An employee who is a member of a trade union has rights which include the following in relation to his employer: to be accompanied to a grievance/disciplinary hearing by a trade union official; not to be refused employment, dismissed or subjected to any detriment by reason of his trade union membership or activities and the right to reasonable paid time off work to take part in trade union activities; where a trade union is recognised for collective bargaining purposes, the employer has a duty to consult on training for workers within the bargaining unit.
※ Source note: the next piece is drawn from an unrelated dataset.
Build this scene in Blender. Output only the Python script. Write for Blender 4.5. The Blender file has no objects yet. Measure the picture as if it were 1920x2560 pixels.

Collective Bargaining Agreements

A collective agreement is an agreement or arrangement made by or on behalf of a union and an employer which relates to matters such as terms and conditions of work, termination/suspension of employment, disciplinary matters or allocation of work. In large sectors of industry in the UK, levels of pay and other principal terms are agreed in a collective agreement.

Where a union has been formally recognised by an employer for collective bargaining, it can negotiate pay and other terms on behalf of a group (or groups) of workers.  This will result in a collective agreement being formed.

The provisions of a collective agreement will be legally enforceable provided the agreement is in writing, and expressly states that the parties intend to constitute the agreement as a legally binding agreement between the employer and the union. To be enforceable between the worker and the employer, the collective agreement must be incorporated into the worker’s individual terms and conditions of employment.  Such provisions will be enforceable between the employer and the worker even if the collective agreement is not legally binding as between the employer and the union.

There are statutory rights in the UK for trade unions to be recognised by employers for collective bargaining purposes, provided various conditions are satisfied.  The regime seeks to promote voluntary recognition wherever possible. The recognition procedures are complex and were introduced in the Employment Relations Act 1999. The recognition machinery is contained in The Trade Union and Labour Relations Consolidation Act 1992.